Ingraham’s friendship with Haggard remained strong even after Haggard fired him from the band twice. The first time Ingraham was dropped, in 2002, was because longtime drummer Biff Adam had returned to the fold after an illness; in 2013 he was replaced with Dwight Yoakam drummer Jim Christie.

“We’re kind of family friends even before he was my employer,” Ingraham said. “Like I say, I’ve been fired (by) Merle twice, but way more than being bummed about that is how grateful and thankful that I am to the man for the chances and opportunities he’s given me.”

Ingraham was in fact scheduled to go back into the studio with Haggard in about a month.

“It’s the total opposite of how I pictured it when I first started with him. The studio is relaxed and no pressure pretty much — you just kick back — and the road is complete opposite, stress and hard work,” he said.

Despite the stress, Ingraham said he learned a lot from Haggard while touring with him.

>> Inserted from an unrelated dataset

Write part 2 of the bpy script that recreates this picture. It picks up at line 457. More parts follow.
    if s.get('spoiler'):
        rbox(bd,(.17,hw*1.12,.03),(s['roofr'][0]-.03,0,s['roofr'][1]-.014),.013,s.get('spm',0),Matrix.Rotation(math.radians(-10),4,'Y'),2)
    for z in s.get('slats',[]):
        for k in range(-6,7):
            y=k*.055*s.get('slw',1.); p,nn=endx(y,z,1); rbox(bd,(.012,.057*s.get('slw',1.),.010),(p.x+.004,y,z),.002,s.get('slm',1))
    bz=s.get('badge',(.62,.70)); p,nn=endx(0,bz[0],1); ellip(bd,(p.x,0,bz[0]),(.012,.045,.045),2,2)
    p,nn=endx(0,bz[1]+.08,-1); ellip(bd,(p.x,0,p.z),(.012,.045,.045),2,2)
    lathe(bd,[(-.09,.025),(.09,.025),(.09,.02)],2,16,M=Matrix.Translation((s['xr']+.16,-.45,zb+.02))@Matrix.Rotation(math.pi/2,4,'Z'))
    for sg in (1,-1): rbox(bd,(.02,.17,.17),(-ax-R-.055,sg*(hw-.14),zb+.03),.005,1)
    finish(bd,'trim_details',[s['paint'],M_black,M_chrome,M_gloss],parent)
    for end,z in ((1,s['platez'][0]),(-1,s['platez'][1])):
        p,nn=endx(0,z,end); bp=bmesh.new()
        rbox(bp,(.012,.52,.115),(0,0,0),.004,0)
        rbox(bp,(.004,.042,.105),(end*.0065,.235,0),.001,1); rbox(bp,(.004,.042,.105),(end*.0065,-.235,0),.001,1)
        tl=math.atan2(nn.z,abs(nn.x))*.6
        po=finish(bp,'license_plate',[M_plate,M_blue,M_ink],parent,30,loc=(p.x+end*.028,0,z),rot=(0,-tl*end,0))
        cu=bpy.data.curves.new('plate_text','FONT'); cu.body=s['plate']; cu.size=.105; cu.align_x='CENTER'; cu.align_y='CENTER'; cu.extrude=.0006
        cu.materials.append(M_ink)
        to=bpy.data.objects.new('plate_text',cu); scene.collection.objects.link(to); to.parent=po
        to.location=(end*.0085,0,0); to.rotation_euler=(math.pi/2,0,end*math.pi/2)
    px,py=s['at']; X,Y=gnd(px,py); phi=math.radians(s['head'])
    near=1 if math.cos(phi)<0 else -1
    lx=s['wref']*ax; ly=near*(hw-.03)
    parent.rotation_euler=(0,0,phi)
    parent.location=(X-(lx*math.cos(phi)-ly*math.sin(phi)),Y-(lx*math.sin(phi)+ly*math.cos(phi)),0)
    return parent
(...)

“I think the hardest thing was — I don’t know if this makes sense, but just imagine (Haggard saying), ‘Always keep your eyes on me, but never let me catch you looking at me,’” Ingraham continued. “… One of the biggest lessons I learned from Merle was you’ve gotta play for the room. So one night you might be playing a wooden opera house that you could hear a pin drop in, and then the next night you’re playing a stadium that’s a rock concert. … I remember the first show I did when I got rehired in 2010, and he did one of his shuffles, and he turned around and gave me a look, kind of, ‘You’re dragging!’ And it scared the crap out of me, and it was kind of a rough show, and that night was rough. The next night we nailed it.”